Architecting the Future of Wireless Networks Connectivity

Event Start
Event End
Location
B9, L2, R2325

Abstract

Over four decades, wireless networks continue to play a fundamental role in data transmission and communicating information between users. Wireless networks have gone through five large-scale revolutions, resulting in 1G, 2G, 3 G, 4G, and most recently 5G networks. In 1G and 2G, voice and text were possible. In 3G and 4G, pictures and video become commonplace. In today’s 5G, live ultra-high-definition three-dimensional data, virtual reality, and augmented reality services can be employed.

In this talk, I will start by providing our vision for next-generation networks. We emphasize that human-centric mobile communications will continue to be the most important application in the such future network. In this context, I will start by highlighting the digital divide that separates world countries into “haves” and “have-nots” as illustrated by our imbalance index project. Then, I will focus on the necessary wireless networking solutions that overcome the digital divide and bring better coverage, robustness, and smartness.

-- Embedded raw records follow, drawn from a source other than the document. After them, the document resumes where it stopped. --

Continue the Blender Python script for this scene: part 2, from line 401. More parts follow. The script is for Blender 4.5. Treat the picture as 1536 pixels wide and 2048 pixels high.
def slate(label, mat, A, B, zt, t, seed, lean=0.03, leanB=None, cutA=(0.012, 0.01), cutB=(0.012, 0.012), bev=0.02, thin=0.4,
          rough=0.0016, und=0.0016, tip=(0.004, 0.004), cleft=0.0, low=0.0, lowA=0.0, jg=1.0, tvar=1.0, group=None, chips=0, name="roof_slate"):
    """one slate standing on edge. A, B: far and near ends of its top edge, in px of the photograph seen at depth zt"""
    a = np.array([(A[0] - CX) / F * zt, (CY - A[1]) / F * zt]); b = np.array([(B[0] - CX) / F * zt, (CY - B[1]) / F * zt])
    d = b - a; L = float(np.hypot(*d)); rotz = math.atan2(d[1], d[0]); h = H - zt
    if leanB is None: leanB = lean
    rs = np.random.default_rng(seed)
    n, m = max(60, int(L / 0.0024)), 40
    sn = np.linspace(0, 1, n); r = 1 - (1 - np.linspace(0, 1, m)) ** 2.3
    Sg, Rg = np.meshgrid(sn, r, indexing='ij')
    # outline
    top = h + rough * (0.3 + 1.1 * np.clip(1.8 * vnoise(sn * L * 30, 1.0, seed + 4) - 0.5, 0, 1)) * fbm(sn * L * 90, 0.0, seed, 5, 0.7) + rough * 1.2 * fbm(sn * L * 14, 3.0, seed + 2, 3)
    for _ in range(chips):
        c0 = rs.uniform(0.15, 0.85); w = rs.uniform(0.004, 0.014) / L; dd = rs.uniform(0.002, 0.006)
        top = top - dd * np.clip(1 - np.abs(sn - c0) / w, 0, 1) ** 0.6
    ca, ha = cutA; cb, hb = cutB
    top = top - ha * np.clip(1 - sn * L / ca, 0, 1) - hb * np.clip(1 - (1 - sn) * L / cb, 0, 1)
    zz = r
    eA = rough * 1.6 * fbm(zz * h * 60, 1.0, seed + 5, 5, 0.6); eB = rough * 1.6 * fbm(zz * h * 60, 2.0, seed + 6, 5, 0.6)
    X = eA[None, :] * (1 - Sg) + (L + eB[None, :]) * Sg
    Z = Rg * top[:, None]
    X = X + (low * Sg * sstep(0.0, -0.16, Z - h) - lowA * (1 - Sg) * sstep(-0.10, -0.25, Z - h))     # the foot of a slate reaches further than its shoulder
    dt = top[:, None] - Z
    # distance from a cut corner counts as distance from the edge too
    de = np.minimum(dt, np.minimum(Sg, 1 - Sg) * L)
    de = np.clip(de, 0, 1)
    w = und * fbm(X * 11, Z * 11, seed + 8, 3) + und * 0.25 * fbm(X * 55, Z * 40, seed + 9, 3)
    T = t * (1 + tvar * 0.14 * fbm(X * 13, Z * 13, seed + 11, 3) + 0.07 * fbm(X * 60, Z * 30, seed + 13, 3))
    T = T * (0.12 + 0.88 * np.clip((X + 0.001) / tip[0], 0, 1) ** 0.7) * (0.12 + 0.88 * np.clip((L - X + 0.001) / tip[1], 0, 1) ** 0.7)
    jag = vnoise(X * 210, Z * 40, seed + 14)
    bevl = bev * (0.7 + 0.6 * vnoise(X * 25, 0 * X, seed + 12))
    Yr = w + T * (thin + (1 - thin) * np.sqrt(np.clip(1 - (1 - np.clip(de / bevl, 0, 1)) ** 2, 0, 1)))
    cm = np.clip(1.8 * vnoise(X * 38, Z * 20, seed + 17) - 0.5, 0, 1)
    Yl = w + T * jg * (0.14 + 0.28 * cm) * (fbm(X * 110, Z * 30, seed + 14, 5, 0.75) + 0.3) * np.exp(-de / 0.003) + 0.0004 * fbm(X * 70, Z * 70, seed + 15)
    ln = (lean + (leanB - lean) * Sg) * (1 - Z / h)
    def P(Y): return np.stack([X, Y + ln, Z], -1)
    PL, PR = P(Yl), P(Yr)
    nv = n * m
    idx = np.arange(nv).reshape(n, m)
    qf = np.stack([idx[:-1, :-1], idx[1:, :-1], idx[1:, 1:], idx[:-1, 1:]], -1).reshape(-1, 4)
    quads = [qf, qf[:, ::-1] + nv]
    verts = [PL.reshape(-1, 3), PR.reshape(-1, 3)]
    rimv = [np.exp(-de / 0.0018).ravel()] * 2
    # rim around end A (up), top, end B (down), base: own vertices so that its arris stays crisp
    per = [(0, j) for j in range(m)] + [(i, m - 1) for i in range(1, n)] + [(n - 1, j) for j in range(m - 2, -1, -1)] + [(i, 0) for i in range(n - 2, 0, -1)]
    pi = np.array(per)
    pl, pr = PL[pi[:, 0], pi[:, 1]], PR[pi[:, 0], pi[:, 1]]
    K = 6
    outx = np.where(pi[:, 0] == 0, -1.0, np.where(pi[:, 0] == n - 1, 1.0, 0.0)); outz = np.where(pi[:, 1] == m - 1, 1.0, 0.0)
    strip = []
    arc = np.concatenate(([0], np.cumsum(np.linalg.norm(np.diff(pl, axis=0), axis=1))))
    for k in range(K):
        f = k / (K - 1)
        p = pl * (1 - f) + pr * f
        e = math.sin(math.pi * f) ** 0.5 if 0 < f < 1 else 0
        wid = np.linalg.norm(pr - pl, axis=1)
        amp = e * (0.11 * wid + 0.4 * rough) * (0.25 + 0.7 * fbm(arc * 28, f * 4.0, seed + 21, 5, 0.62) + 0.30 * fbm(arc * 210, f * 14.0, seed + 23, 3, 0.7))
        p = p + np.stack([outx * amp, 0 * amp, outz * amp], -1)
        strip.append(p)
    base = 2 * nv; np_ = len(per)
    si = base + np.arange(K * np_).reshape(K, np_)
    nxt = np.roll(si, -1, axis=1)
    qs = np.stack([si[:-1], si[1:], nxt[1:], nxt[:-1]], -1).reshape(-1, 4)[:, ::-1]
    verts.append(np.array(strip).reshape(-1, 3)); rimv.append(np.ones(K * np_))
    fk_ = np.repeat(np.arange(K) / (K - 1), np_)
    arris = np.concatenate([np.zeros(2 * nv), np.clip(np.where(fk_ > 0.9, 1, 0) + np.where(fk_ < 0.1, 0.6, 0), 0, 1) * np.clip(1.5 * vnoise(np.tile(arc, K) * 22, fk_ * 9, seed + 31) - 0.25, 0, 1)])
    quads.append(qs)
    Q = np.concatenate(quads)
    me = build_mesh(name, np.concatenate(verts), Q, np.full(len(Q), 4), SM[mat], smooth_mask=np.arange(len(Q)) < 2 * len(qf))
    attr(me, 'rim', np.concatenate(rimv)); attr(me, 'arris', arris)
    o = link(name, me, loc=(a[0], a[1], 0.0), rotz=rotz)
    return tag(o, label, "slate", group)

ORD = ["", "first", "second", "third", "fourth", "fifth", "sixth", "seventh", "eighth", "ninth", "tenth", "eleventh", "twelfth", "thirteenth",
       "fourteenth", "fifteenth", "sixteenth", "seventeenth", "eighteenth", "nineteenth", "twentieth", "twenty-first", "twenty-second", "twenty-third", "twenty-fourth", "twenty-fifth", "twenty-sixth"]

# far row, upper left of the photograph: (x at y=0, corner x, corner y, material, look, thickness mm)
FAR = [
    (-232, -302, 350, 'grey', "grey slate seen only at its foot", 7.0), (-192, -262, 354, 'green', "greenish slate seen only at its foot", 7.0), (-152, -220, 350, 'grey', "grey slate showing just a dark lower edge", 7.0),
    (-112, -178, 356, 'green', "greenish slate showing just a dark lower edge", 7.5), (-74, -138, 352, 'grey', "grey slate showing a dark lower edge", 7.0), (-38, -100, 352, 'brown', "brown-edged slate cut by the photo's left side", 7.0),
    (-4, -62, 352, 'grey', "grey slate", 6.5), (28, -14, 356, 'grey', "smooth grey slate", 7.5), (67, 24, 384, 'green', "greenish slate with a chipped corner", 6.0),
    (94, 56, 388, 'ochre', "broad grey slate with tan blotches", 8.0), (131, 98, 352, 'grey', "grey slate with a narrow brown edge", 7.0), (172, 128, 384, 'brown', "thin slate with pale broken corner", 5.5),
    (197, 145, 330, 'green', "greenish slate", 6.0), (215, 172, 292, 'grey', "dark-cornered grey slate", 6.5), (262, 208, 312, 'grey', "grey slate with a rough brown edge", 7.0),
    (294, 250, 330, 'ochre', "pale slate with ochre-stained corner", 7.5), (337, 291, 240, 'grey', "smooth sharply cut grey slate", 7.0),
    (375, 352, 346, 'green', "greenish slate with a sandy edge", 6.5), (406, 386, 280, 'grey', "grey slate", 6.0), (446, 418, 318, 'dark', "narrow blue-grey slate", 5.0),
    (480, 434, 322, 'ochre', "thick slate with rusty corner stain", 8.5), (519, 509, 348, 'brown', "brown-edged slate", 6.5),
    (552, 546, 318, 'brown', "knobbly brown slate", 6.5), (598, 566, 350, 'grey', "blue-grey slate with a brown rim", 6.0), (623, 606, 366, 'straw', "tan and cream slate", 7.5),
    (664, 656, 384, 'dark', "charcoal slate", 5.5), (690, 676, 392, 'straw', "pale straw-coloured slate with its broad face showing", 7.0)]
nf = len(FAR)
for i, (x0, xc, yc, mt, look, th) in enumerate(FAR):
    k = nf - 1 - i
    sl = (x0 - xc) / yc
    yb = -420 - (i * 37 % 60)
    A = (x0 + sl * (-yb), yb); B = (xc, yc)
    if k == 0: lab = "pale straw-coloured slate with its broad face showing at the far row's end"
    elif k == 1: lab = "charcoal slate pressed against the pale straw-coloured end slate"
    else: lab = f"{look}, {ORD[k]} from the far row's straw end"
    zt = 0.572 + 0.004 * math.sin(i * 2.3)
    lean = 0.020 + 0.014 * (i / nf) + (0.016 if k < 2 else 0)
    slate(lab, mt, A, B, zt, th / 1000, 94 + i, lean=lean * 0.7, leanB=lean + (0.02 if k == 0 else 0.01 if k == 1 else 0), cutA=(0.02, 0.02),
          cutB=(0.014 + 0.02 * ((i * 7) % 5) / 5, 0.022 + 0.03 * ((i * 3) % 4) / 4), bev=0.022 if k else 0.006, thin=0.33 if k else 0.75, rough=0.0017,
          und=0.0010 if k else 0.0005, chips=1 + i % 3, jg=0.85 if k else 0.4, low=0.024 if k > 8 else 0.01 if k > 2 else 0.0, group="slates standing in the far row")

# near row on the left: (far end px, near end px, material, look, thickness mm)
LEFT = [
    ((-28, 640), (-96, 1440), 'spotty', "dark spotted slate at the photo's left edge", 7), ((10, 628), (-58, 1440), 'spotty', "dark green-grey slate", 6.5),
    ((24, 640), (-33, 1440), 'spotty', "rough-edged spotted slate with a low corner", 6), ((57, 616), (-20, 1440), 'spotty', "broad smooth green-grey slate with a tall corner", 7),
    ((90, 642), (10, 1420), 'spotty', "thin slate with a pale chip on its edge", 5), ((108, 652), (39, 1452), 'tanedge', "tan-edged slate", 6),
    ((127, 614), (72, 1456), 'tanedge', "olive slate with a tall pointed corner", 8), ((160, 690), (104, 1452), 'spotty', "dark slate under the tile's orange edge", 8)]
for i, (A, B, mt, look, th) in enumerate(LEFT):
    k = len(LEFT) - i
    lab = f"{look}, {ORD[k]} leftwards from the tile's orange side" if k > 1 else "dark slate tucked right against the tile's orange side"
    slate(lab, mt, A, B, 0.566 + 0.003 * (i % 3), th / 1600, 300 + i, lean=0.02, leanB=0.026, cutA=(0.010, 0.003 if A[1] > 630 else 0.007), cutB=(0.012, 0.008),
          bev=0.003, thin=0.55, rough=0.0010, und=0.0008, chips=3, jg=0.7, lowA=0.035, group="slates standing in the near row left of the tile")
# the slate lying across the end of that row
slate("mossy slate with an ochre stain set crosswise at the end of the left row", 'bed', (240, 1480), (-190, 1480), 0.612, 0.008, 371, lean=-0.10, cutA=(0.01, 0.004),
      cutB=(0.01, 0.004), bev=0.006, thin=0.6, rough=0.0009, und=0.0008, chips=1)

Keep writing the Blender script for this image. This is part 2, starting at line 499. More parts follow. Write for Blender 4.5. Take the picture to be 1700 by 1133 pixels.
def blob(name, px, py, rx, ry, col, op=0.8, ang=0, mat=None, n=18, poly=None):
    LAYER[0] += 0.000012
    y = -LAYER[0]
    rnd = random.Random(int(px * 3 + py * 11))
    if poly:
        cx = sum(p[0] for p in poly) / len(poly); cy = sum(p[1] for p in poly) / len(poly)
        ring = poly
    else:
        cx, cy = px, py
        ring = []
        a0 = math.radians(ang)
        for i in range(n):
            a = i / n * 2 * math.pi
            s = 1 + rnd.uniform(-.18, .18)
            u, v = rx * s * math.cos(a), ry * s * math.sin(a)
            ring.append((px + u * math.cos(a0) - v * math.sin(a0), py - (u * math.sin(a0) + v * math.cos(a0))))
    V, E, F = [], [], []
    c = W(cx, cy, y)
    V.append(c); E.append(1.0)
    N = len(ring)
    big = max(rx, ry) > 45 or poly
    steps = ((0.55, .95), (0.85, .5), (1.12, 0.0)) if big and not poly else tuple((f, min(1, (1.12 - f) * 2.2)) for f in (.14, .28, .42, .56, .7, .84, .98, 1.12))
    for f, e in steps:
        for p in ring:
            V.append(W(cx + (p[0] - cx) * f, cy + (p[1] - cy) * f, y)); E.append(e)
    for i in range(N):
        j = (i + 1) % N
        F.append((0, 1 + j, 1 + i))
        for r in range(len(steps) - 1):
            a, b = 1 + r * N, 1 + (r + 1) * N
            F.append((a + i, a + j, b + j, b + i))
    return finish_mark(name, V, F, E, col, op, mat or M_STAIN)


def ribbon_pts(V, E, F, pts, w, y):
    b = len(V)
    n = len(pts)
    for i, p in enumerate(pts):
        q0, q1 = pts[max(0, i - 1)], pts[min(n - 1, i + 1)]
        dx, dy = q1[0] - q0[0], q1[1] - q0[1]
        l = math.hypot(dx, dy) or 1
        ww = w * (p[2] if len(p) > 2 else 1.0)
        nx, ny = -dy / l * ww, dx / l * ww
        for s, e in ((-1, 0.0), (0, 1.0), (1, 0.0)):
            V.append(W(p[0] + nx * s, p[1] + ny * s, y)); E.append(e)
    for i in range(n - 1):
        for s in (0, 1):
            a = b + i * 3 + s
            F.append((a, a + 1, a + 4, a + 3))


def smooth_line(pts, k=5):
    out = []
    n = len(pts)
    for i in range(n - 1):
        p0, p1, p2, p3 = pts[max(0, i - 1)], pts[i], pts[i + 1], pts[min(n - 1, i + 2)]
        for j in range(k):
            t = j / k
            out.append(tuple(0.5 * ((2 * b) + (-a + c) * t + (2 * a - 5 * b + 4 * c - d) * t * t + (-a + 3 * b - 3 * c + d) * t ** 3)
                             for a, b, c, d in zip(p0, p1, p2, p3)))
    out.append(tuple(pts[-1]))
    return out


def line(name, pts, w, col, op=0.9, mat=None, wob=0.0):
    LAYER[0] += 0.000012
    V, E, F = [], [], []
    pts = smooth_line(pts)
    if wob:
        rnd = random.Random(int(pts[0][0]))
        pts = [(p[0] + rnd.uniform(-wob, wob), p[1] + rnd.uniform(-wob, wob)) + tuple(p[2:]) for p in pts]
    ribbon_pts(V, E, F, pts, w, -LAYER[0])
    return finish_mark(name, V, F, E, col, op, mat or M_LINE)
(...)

I will support this mission by introducing our recent advances in IoT context and location-aware mechanism associated with our recent wireless traffic prediction method. Moving forward, I will review our recent advances in non-terrestrial networks, which includes both UAVs and satellite. In this fold, I will introduce several complex optimizations and machine learning methods that predict UAV trajectory, data rate, and energy consumption. I will show satellite systems are essential for today’s traffic-intensive applications while maintaining an accepted end-to-end latency for delay-sensitive applications. Finally, I will present our journey in underwater environments. I will start by describing our first attempt to transmit live video in the underwater environment over laser. Then, I will show how we achieved transmitting 4K video over a bi-directional laser. Finally, I will show how we integrated both existing Wi-Fi technology with optics to extend the Internet as we use it today to the underwater environments via Aqua-fi. Throughout the talk, I will highlight several challenges in existing communication technologies that could have the potential of shaping new research and deployment directions of future wireless networks.

Brief Biography

Basem Shihada is an Associate & Founding Professor of Computer Science and Electrical & Computer Engineering programs in the Computer, Electrical, and Mathematical Sciences & Engineering (CEMSE) Division at King Abdullah University of Science and Technology (KAUST). His research covers a range of topics in energy and resource allocation in wired and wireless networks, software-defined networking, cloud/edge computing, the internet of things, data networks, and underwater networks. He obtained his Ph.D. degree in Computer Science from the University of Waterloo. In 2009, he was appointed as visiting faculty in the Department of Computer Science, at Stanford University.

Basem’s work received several awards and honors, including two best paper awards in AFIN, and IEEE WiMob. He has co-authored more than 170 papers in the field of wireless networks. He serves as a Senior Editor for IEEE Communication Letters, Associate Editor for Frontiers in Communication and Networks, Editor of Photonic Network Journal, and served as track chair, organizing chair, publication chair, and technical program committee for several conferences such as VTC, InfoCom, Globecom, ICC, Mobiquitous, WCNC, and others. He is a senior member of IEEE and a professional member of ACM. His work on underwater networks, specifically Aqua-Fi, got the world's attention and resulted in wide international media coverage.